§ What to do: Gather the lines that hold the string "from".

_ _ _ _ _

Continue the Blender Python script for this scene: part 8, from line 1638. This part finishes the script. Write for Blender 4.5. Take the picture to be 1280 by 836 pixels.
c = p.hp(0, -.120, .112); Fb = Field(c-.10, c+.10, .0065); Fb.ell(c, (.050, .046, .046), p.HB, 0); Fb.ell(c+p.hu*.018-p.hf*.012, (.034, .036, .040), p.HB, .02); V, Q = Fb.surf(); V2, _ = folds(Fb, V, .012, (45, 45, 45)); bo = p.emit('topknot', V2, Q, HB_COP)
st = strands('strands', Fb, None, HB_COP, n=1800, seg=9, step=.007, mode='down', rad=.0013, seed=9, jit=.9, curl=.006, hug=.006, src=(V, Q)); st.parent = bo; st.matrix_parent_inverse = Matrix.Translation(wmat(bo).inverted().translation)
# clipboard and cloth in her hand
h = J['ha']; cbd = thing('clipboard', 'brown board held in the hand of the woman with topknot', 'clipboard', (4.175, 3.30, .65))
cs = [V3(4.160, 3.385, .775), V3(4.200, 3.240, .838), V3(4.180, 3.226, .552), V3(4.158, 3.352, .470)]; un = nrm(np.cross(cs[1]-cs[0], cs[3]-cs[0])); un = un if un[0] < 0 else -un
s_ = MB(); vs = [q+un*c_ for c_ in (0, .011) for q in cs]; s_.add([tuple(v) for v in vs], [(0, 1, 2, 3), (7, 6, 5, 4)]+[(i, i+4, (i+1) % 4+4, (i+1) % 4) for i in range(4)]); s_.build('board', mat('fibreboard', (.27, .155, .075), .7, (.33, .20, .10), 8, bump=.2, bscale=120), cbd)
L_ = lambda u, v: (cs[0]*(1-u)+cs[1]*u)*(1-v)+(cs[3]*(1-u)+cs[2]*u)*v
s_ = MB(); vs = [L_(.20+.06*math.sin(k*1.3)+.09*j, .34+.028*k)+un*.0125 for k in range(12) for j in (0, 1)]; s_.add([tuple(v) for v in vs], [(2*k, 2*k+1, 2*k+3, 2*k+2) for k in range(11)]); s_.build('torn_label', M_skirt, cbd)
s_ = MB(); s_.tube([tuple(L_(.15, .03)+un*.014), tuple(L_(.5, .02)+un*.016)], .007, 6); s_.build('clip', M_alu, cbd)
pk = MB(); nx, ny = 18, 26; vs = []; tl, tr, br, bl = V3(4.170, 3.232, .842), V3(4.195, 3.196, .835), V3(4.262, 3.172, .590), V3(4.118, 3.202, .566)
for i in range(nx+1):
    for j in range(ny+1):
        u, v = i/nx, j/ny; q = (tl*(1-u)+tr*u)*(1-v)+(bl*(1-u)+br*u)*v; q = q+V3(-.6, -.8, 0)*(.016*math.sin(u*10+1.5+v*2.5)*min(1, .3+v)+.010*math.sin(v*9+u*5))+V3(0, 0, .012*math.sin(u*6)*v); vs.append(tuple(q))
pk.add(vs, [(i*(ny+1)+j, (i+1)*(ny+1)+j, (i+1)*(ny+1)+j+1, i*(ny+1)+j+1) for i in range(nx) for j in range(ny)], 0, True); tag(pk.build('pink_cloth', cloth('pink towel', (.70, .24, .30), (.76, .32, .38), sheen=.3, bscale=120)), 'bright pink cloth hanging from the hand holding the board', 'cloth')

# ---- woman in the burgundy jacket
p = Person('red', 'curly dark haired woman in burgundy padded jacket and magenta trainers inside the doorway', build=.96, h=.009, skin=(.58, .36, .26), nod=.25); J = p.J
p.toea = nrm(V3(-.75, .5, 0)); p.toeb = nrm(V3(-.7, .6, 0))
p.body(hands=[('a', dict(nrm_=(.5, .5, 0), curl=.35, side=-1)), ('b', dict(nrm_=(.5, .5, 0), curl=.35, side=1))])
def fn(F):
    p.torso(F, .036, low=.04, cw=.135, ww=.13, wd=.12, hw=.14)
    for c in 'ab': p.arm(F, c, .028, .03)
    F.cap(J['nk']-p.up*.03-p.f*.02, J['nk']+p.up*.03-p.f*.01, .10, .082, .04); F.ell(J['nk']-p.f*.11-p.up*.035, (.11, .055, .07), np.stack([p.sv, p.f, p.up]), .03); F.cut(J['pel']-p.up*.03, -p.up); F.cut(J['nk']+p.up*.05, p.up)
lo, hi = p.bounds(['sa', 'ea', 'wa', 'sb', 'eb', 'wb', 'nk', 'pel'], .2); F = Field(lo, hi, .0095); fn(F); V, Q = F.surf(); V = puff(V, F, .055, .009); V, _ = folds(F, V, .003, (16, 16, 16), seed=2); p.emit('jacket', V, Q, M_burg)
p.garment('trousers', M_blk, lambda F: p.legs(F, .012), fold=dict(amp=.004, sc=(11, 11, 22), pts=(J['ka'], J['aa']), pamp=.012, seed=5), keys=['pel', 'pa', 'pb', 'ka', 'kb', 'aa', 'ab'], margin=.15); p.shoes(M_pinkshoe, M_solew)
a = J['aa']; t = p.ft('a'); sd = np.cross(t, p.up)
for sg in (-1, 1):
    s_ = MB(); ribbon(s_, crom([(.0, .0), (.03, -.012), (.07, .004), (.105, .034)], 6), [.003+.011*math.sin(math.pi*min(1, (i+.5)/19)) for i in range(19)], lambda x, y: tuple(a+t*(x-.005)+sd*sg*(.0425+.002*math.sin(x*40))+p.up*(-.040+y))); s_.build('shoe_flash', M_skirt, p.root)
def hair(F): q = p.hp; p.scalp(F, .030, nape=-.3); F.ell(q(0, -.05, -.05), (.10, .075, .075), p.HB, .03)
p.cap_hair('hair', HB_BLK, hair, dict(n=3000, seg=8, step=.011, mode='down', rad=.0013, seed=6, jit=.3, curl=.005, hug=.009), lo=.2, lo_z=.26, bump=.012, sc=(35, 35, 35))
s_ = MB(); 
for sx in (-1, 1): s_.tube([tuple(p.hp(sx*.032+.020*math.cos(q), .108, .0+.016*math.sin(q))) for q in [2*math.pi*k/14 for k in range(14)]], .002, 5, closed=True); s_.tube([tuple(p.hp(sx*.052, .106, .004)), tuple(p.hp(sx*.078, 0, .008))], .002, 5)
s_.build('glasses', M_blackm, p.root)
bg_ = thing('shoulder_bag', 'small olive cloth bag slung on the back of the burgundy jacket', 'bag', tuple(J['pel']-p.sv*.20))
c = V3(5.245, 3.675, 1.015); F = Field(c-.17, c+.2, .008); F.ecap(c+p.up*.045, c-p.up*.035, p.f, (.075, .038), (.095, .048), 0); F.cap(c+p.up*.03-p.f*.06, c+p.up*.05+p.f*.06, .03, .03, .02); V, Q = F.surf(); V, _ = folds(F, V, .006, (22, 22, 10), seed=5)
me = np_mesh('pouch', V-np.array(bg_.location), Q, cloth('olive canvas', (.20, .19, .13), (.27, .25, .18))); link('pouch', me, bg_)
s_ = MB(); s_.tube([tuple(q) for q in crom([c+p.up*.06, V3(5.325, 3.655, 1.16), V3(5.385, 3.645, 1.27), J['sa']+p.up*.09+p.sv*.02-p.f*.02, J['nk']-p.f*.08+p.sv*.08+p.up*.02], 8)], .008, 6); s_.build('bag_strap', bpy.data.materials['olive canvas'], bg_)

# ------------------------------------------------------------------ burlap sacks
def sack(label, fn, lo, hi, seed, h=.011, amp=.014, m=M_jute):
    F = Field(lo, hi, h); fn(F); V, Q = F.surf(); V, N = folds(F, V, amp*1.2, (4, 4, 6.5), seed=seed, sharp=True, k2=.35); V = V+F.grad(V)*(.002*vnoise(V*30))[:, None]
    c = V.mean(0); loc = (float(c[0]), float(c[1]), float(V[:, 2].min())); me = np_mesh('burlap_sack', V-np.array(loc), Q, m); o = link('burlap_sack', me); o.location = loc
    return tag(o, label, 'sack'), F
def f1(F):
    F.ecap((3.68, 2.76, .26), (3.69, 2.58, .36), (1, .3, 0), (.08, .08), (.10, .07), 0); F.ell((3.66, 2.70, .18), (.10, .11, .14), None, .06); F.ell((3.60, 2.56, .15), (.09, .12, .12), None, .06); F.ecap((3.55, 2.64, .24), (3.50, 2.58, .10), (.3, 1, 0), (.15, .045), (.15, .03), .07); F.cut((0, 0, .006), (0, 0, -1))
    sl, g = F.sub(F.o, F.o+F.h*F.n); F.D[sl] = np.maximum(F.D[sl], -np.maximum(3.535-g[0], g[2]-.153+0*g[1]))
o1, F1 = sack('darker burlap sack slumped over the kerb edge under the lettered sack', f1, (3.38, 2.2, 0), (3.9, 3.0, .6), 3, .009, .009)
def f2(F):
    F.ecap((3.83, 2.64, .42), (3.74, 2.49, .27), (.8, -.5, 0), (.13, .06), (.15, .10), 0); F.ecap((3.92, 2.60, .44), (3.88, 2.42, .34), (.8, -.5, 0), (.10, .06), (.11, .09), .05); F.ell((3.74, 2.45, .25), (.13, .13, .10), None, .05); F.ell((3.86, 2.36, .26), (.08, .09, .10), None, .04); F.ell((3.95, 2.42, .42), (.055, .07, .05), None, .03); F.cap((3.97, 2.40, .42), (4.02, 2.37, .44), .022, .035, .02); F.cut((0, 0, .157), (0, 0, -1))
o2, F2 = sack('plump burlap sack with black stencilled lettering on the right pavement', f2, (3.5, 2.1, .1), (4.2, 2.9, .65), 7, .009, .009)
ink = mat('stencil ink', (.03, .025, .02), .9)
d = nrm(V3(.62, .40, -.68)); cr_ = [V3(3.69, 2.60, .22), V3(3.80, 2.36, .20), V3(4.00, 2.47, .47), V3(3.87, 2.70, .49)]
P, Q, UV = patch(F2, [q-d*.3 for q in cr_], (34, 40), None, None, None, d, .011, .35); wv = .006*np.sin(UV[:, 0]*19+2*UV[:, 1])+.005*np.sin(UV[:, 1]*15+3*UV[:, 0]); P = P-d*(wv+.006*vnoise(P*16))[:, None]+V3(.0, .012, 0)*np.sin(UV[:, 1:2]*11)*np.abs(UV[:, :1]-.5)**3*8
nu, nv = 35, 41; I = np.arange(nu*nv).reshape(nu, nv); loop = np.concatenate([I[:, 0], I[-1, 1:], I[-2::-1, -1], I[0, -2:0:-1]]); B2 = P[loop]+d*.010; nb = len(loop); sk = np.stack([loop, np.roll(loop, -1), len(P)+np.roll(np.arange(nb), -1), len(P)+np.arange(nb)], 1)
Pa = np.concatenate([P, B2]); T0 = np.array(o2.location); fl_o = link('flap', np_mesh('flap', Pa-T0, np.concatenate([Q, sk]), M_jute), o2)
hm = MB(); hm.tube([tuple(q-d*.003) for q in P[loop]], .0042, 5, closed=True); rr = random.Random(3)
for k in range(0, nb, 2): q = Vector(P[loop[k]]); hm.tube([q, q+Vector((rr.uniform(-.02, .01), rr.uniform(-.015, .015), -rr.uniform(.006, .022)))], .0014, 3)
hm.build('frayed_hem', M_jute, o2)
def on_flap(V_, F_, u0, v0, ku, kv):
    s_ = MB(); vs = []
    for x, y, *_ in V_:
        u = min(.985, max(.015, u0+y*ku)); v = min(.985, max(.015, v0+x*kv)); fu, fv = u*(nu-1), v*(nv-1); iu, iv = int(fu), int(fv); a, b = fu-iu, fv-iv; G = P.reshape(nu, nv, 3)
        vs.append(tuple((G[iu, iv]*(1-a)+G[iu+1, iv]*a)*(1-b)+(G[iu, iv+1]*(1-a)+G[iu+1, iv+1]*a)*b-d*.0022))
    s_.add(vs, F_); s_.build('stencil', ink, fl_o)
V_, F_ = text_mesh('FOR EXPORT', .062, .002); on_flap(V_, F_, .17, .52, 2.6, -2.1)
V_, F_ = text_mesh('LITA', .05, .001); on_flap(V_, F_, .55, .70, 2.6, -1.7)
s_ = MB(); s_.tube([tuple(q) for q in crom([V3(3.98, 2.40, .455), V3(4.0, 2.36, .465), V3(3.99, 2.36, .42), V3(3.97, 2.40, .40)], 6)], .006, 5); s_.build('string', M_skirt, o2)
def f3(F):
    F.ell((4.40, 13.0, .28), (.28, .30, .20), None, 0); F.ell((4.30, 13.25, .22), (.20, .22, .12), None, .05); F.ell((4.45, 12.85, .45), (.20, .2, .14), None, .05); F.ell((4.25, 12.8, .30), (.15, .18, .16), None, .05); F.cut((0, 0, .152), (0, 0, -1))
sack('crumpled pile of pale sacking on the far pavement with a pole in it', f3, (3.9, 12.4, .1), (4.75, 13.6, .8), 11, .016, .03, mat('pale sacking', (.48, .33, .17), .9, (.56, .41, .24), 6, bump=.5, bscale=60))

_ _ _ _ _

§ Solution to this exercise:
Continue the Blender Python script for this scene: part 8, from line 1638. This part finishes the script. Write for Blender 4.5. Take the picture to be 1280 by 836 pixels.
pk.add(vs, [(i*(ny+1)+j, (i+1)*(ny+1)+j, (i+1)*(ny+1)+j+1, i*(ny+1)+j+1) for i in range(nx) for j in range(ny)], 0, True); tag(pk.build('pink_cloth', cloth('pink towel', (.70, .24, .30), (.76, .32, .38), sheen=.3, bscale=120)), 'bright pink cloth hanging from the hand holding the board', 'cloth')